In Modern Family, the religious conflict between Jay and his wife and stepson is conflated with their ethnic difference: Jay is Anglo-American and Gloria and Manny are Latino. Jay's easy, common-sense agnosticism is represented as the all-American voice of reason, while Gloria and Manny's faith is portrayed as a kind of lovable Latin superstition. Religion thus becomes simply one more inscrutable cultural quirk that needs to be navigated in an interracial, intercultural family. As so often happens on the show, Jay realizes that the best way to handle Gloria and Manny is just to humor them. When Jay realizes that Manny is not going to be at peace without church, he decides to start a new tradition of dropping Manny off at Mass before hitting the golf course. "I'll put in a good word for you," Manny promises Jay. "I've finally realized what matters to me," Jay tells us. "My family. My family and golf." This modern family's solution to religious conflict is heartwarming and believable, but it avoids dealing with many of the religious issues it raises (Manny's overwhelming questions about heaven and hell remain unanswered), and it risks conflating religious belief and race.

Glee's religion episode gains major points for taking on many of the most important issues that religious and non-religious people fight about, and refusing to shy away from the controversy. The show dramatizes the problem of evil (why do bad things happen to good people like Kurt and his dad?), the relationship of religion and sexuality (why would God make Kurt gay and then condemn him for it?), the separation of church and state (should the glee club at a public school be allowed to sing religious songs?) and the role of divine intervention in human history (was it really Jesus who let Finn touch Rachel's boobs, or is there some other less-supernatural reason why Finn finally got to second base?).

But Glee loses some points for making black people and disabled people the exemplary bearers of religious belief. Kurt's African American friend Mercedes and cheerleading coach Sue Sylvester's sister, who has Down's Syndrome, are God's main defenders in this episode. This is a problem because all too often people of color and disabled people are portrayed as "naturally" religious.
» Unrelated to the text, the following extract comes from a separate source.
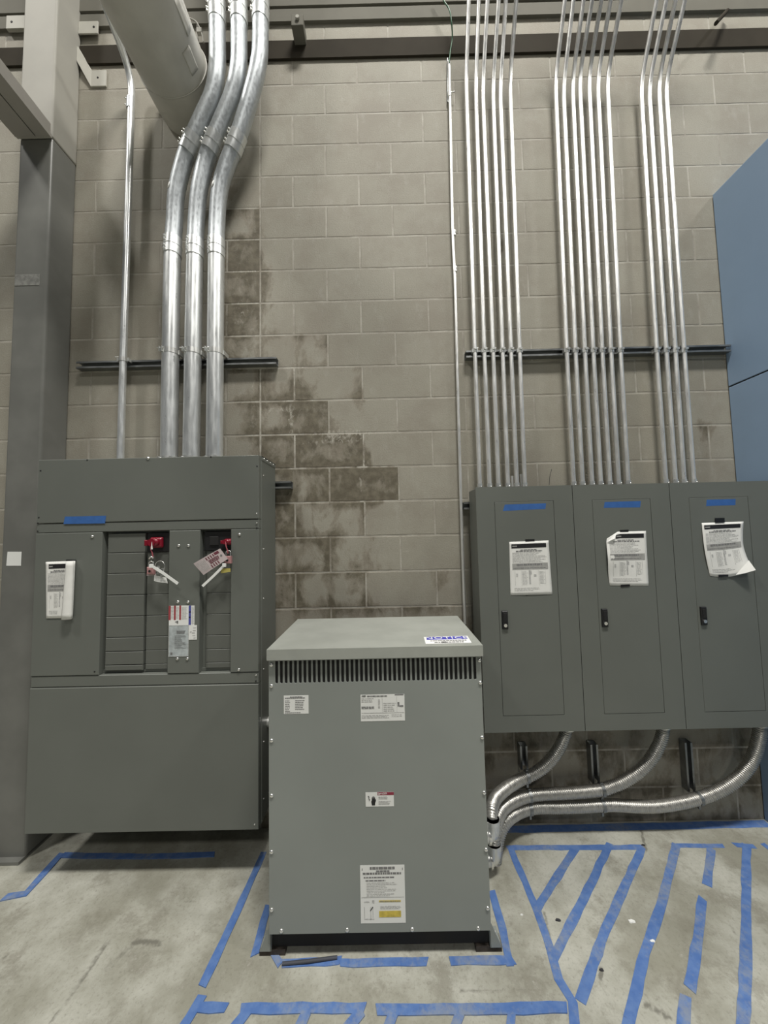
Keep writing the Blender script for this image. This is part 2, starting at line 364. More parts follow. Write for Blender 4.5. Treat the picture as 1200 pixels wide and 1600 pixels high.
def build_floor():
    SC = [((170, 1468), (118, 1545), 0.008, 1.0), ((118, 1545), (78, 1600), 0.010, .8), ((213, 1470), (250, 1475), .014, .9), ((205, 1480), (170, 1510), .030, .55), ((60, 1560), (30, 1585), .012, .45),
          ((280, 1405), (320, 1412), .015, .5), ((1000, 1290), (1010, 1330), .004, .9), ((850, 1425), (858, 1465), .006, .8), ((940, 1512), (938, 1530), .007, 1), ((1010, 1570), (1045, 1590), .014, .9), ((975, 1380), (1020, 1390), .02, .5),
          ((0, 1500), (12, 1492), .015, .6), ((1140, 1440), (1150, 1465), .008, .5), ((720, 1548), (900, 1552), .006, .6), ((180, 1530), (130, 1580), .02, .3), ((940, 1330), (1000, 1370), .004, .5), ((1035, 1420), (1060, 1460), .01, .4)]
    S = [(atZ(*a, 0), atZ(*b, 0), w, s) for a, b, w, s in SC]
    x0, x1, y0, y1, st = -2.2, 3.2, -1.35, 0.0, 0.015
    nx = int((x1 - x0) / st); ny = int((y1 - y0) / st); vs = []; col = []; fs = []
    for j in range(ny + 1):
        for i in range(nx + 1):
            x = x0 + (x1 - x0) * i / nx; y = y0 + (y1 - y0) * j / ny; v = 0
            for a, b, w, s in S:
                dx, dy = b.x - a.x, b.y - a.y; t = max(0, min(1, ((x - a.x) * dx + (y - a.y) * dy) / (dx * dx + dy * dy)))
                d = math.hypot(x - a.x - t * dx, y - a.y - t * dy); v = max(v, s * math.exp(-(d / max(w, .010)) ** 2))
            vs.append((x, y, 0)); col.append(v)
    for j in range(ny):
        for i in range(nx): fs.append((j * (nx + 1) + i, j * (nx + 1) + i + 1, (j + 1) * (nx + 1) + i + 1, (j + 1) * (nx + 1) + i))
    def q(a, b, c, d):
        o = len(vs); vs.extend([(a, c, 0), (b, c, 0), (b, d, 0), (a, d, 0)]); col.extend([0] * 4); fs.append((o, o + 1, o + 2, o + 3))
    q(-9, x0, -12, .2); q(x1, 9, -12, .2); q(x0, x1, -12, y0); q(x0, x1, y1, .2)
    me = bpy.data.meshes.new('floor'); me.from_pydata(vs, [], fs)
    at = me.color_attributes.new('scuff', 'FLOAT_COLOR', 'POINT'); at.data.foreach_set('color', [c for t in col for c in (t, t, t, 1.0)])
    me.materials.append(floor_mat()); ob = bpy.data.objects.new('floor', me); C.objects.link(ob); struct(ob)
build_floor()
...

They are expected to embody a kind of effortless, intuitive faith that white and able-bodied people can live through vicariously. The reality is that each of us has our own spiritual or religious work to do, and pop culture needs to stop expecting African American Christians and disabled people to provide other Americans with all their religious epiphanies. Ideally, pop culture should show us that when it comes to our national spiritual life, we all have a part to play.

And at its best, the Glee religion episode does manage to rise above its racial and religious clichés and do just that. For me, the TV highlight of the week was not supplied by Mercedes or Sue's sister, nor was it a strictly religious moment at all. It was the moment when Kurt explains to the glee club that even though he doesn't believe in God, he has deep and unshakable beliefs of his own. He believes in the power of human connection.

The unlikely but deep affection between Kurt, who likes fashion and falsetto, and his relatively macho mechanic dad, who likes junk food and sports, is the emotional core of the show, and unlike some other parts of Glee it never rings false. When Kurt sings a slow, yearning version of "I Wanna Hold Your Hand" to a montage of old home movies of him and his dad together over the years, holding hands and having tea parties, Kurt's religious classmates learn that his beliefs are as deep as theirs. Kurt's song is a hymn to humanism that allows his beliefs to hold their own alongside Christianity, even in an episode that has Mercedes singing her heart out with a full gospel choir.

Like Kurt's classmates, I'm a religious person who sometimes needs to be reminded of the beauty of non-religious belief, and of the need for sensitivity and open communication in my friendships with people who believe differently than I do. I'm glad that TV was there to remind me this week.